Just over a year after the scandal broke, Diess unveiled the three-pronged plan in which he said the company's namesake line of cars would “change radically.”
“Very few things will stay as they are,” he announced in November.
Speaking to reporters in Detroit on Sunday evening, Diess said Volkswagen's move into new markets was well timed.
“We will have our major offensive in the 2020 when we think EVs will get in to volume,” he said, referring to electrified vehicles. “We have a very good stronghold in China where we have probably the main market for EVs. They will be strong.”
In turning over a new leaf, however, Volkswagen appears to be late to the party.
While VW-branded cars have long had only a sliver of the US market at around two percent, competitors have seen record US sales driven by consumer demand for SUVs and light trucks, which made up nearly two-thirds of sales in 2016. VW's US sales declined 7.6% last year to just under 323 000 units.
And other players have long been in the race to produce mass-market, purely electric vehicles, including Chevrolet and Tesla, which are launching models in the US this year priced around US$30 000.
While growing fast, the US market for hybrid and battery-electric vehicles is still very small, estimated at just under three percent in 2016, according to LMC Automotive.

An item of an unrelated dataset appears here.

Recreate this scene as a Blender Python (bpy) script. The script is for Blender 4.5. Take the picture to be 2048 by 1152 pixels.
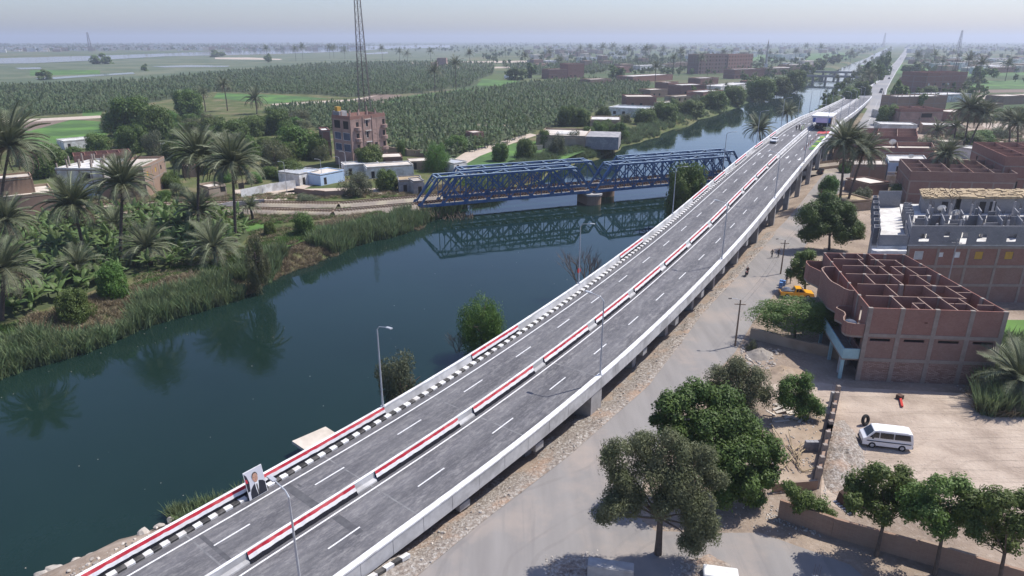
import bpy, bmesh, math, random
import numpy as np
from mathutils import Vector, Matrix
for _o in list(bpy.data.objects): bpy.data.objects.remove(_o)
S = bpy.context.scene
C = S.collection
R = random.Random(11)
sin, cos, PI, rad = math.sin, math.cos, math.pi, math.radians
# ---------------------------------------------------------------- camera
FP, PITCH, CH = 1365.0, rad(20), 38.0            # focal length in photo pixels, downward tilt, drone height
cam_d = bpy.data.cameras.new('camera'); cam = bpy.data.objects.new('camera', cam_d); C.objects.link(cam)
cam.location = (0, 0, CH); cam.rotation_euler = (PI/2 - PITCH, 0, 0)
cam_d.sensor_width = 36; cam_d.lens = 36*FP/2048; cam_d.clip_start = .5; cam_d.clip_end = 30000
S.camera = cam
# ---------------------------------------------------------------- sky, sun, exposure
SUN_EL, SUN_AZ = rad(57), math.atan2(.91, .41)    # azimuth from +Y towards +X
w = bpy.data.worlds.new('World'); S.world = w; w.use_nodes = True
nt = w.node_tree; nt.nodes.clear()
sky = nt.nodes.new('ShaderNodeTexSky'); sky.sky_type = 'NISHITA'; sky.sun_disc = False
sky.sun_elevation = SUN_EL; sky.sun_rotation = SUN_AZ; sky.air_density = 1.0; sky.dust_density = 1.2; sky.ozone_density = 1.6; sky.altitude = 50
bg = nt.nodes.new('ShaderNodeBackground'); bg.inputs[1].default_value = .11
wo = nt.nodes.new('ShaderNodeOutputWorld')
tint = nt.nodes.new('ShaderNodeMix'); tint.data_type = 'RGBA'; tint.blend_type = 'MULTIPLY'; tint.inputs[0].default_value = 1; tint.inputs[7].default_value = (.86,.89,1.1,1)
nt.links.new(sky.outputs[0], tint.inputs[6]); nt.links.new(tint.outputs[2], bg.inputs[0]); nt.links.new(bg.outputs[0], wo.inputs[0])
sl = bpy.data.lights.new('sun', 'SUN'); sl.energy = 4.1; sl.angle = rad(.5); sl.color = (1, .955, .89)
so = bpy.data.objects.new('sun', sl); C.objects.link(so)
so.rotation_euler = Vector((sin(SUN_AZ)*cos(SUN_EL), cos(SUN_AZ)*cos(SUN_EL), sin(SUN_EL))).to_track_quat('Z', 'Y').to_euler()
so.location = (60, 30, 120)
S.view_settings.view_transform = 'Standard'; S.view_settings.look = 'None'; S.view_settings.gamma = 1
S.view_settings.exposure = .48; S.view_settings.use_curve_mapping = False
S.cycles.max_bounces = 6; S.cycles.transparent_max_bounces = 8; S.cycles.volume_bounces = 0
S.cycles.diffuse_bounces = 2; S.cycles.glossy_bounces = 3; S.cycles.caustics_reflective = False; S.cycles.caustics_refractive = False
# ---------------------------------------------------------------- survey helpers: where a sight line of the photograph meets a level plane
cp, sp = cos(PITCH), sin(PITCH)
def G(x, y, z=0.0):
    u = (x-1024)/FP; v = (576-y)/FP; t = (z-CH)/(-sp+v*cp)
    return Vector((u*t, (cp+v*sp)*t, z))
def HG(x, yb, yt, z0=0.0):
    Y = G(x, yb, z0).y; v = (576-yt)/FP
    return CH + Y/(cp+v*sp)*(-sp+v*cp)
def MPP(x, y, z=0.0):                             # metres to a photo pixel there
    p = G(x, y, z); return (p.y*cp-(z-CH)*sp)/FP
TH = rad(28.4); sT, cT = sin(TH), cos(TH)         # canal and road run along a; b is to their right
def XY(a, b, z=0.0): return Vector((a*sT+b*cT, a*cT-b*sT, z))
def AB(p): return (p.x*sT+p.y*cT, p.x*cT-p.y*sT)
# ---------------------------------------------------------------- mesh builder
class MB:
    def __init__(s, xf=None): s.v = []; s.f = []; s.m = []; s.xf = xf; s.uv = None
    def add(s, vs, fs, mi=0):
        o = len(s.v); s.v += [Vector(s.xf(*p)) if s.xf else Vector(p) for p in vs]
        s.f += [[i+o for i in f] for f in fs]; s.m += [mi]*len(fs); return s
    def box(s, x0, x1, y0, y1, z0, z1, mi=0):
        return s.add([(x0,y0,z0),(x1,y0,z0),(x1,y1,z0),(x0,y1,z0),(x0,y0,z1),(x1,y0,z1),(x1,y1,z1),(x0,y1,z1)],
            [(0,3,2,1),(4,5,6,7),(0,1,5,4),(1,2,6,5),(2,3,7,6),(3,0,4,7)], mi)
    def beam(s, p, q, wd, ht, mi=0, up=(0,0,1)):
        p, q = Vector(p), Vector(q); d = (q-p).normalized(); up = Vector(up)
        if abs(d.dot(up)) > .98: up = Vector((1,0,0))
        r = d.cross(up).normalized()*wd/2; u = r.cross(d).normalized()*ht/2
        return s.add([p-r-u,p+r-u,p+r+u,p-r+u,q-r-u,q+r-u,q+r+u,q-r+u],[(0,1,2,3),(7,6,5,4),(0,4,5,1),(1,5,6,2),(2,6,7,3),(3,7,4,0)], mi)
    def tube(s, pts, rs, n=8, mi=0, cap=True):
        pts = [Vector(p) for p in pts]; vs = []; fs = []
        ref = Vector((1,0,0))
        for i, p in enumerate(pts):
            d = (pts[min(i+1,len(pts)-1)]-pts[max(i-1,0)]).normalized()
            if abs(d.dot(ref)) > .95: ref = Vector((0,1,0))
            a = (ref-d*ref.dot(d)).normalized(); b = d.cross(a); r = rs[i] if isinstance(rs,(list,tuple)) else rs
            vs += [p+(a*cos(2*PI*k/n)+b*sin(2*PI*k/n))*r for k in range(n)]
        for i in range(len(pts)-1):
            for k in range(n): fs.append((i*n+k, i*n+(k+1)%n, (i+1)*n+(k+1)%n, (i+1)*n+k))
        if cap: fs += [tuple(range(n))[::-1], tuple(range((len(pts)-1)*n, len(pts)*n))]
        return s.add(vs, fs, mi)
    def prism(s, poly, z0, z1, mi=0):
        n = len(poly); ar = sum(poly[i][0]*poly[(i+1)%n][1]-poly[(i+1)%n][0]*poly[i][1] for i in range(n))
        if ar < 0: poly = poly[::-1]
        return s.add([(p[0],p[1],z0) for p in poly]+[(p[0],p[1],z1) for p in poly],
            [tuple(range(n))[::-1], tuple(range(n,2*n))]+[(i,(i+1)%n,n+(i+1)%n,n+i) for i in range(n)], mi)
    def quad(s, a, b, c, d, mi=0): return s.add([a,b,c,d], [(0,1,2,3)], mi)
    def dome(s, c, r, h, n=10, m=4, mi=0):
        vs = [(c[0]+r*cos(j*PI/2/m)*cos(2*PI*k/n), c[1]+r*cos(j*PI/2/m)*sin(2*PI*k/n), c[2]+h*sin(j*PI/2/m)) for j in range(m) for k in range(n)]+[(c[0],c[1],c[2]+h)]
        fs = [(j*n+k, j*n+(k+1)%n, (j+1)*n+(k+1)%n, (j+1)*n+k) for j in range(m-1) for k in range(n)]+[((m-1)*n+k,(m-1)*n+(k+1)%n,m*n) for k in range(n)]
        return s.add(vs, fs, mi)
    def wall(s, L, H, t, holes=(), z0=0.0, y0=0.0, x0=0.0, mi=0):
        xs = x0
        for (a, b, c, d) in sorted(holes):
            if a > xs: s.box(xs, a, y0, y0+t, z0, z0+H, mi)
            if c > z0: s.box(a, b, y0, y0+t, z0, c, mi)
            if d < z0+H: s.box(a, b, y0, y0+t, d, z0+H, mi)
            xs = b
        if xs < x0+L: s.box(xs, x0+L, y0, y0+t, z0, z0+H, mi)
        return s
    def mesh(s, name, mats, smooth=False):
        me = bpy.data.meshes.new(name); me.from_pydata([tuple(v) for v in s.v], [], s.f)
        for m in (mats if isinstance(mats,(list,tuple)) else [mats]): me.materials.append(MAT[m] if isinstance(m,str) else m)
        if any(s.m): me.polygons.foreach_set('material_index', s.m)
        if smooth: me.polygons.foreach_set('use_smooth', [True]*len(me.polygons))
        if s.uv is not None:
            ul = me.uv_layers.new(name='UVMap'); li = np.empty(len(me.loops), dtype=np.int32); me.loops.foreach_get('vertex_index', li)
            ul.data.foreach_set('uv', np.asarray(s.uv, dtype=np.float32)[li].ravel())
        me.update(); return me
def tag(o, label=None, cat=None, group=None, kind=None):
    if label: o['label'] = label
    if cat: o['category'] = cat
    if group: o['group'] = group
    if kind: o['kind'] = kind
    return o
def obj(name, mb, mats=None, parent=None, loc=(0,0,0), rz=0, sc=None, world=False, smooth=False, **k):
    me = mb.mesh(name, mats, smooth) if isinstance(mb, MB) else mb
    o = bpy.data.objects.new(name, me); C.objects.link(o)
    o.location = loc
    if parent:
        o.parent = parent
        if world: o.location = Vector(loc)-parent.location
    o.rotation_euler = rz if isinstance(rz,(tuple,list)) else (0,0,rz)
    if sc is not None: o.scale = sc if isinstance(sc,(tuple,list)) else (sc,)*3
    return tag(o, **k)
def thing(name, loc, label, cat, group=None, rz=0, sc=None):
    o = bpy.data.objects.new(name, None); C.objects.link(o); o.location = loc; o.rotation_euler = (0,0,rz); o.empty_display_size = .3
    if sc is not None: o.scale = (sc,)*3
    return tag(o, label, cat, group)
def struct(name, mb, mats, **k): return obj(name, mb, mats, kind='structure', **k)
def copy_tree(o, parent=None):
    c = o.copy(); C.objects.link(c); c.parent = parent
    for ch in o.children: copy_tree(ch, c)
    return c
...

“I don't see the market going to electrics nearly as fast as they think it could or will, certainly not in North America,” Nerad of Kelley Blue Book said. “In North America, they haven't been a strong player for a long, long time anyway.”
IHS Markit said last month that electrified vehicle sales might not reach 35% of the global market before 2040.
Sandy Schwartz, president of the Cox Automotive consultancy, said the US market still holds prospects for a turnaround for Volkswagen.
“I think people have a short memory. If they produce great cars, if they can really produce products that people want, they'll get this part behind them,” he told AFP.
“I think there's a chance they could re-emerge but it is not going to happen in a year or two. This is going to take time before they get this behind them.”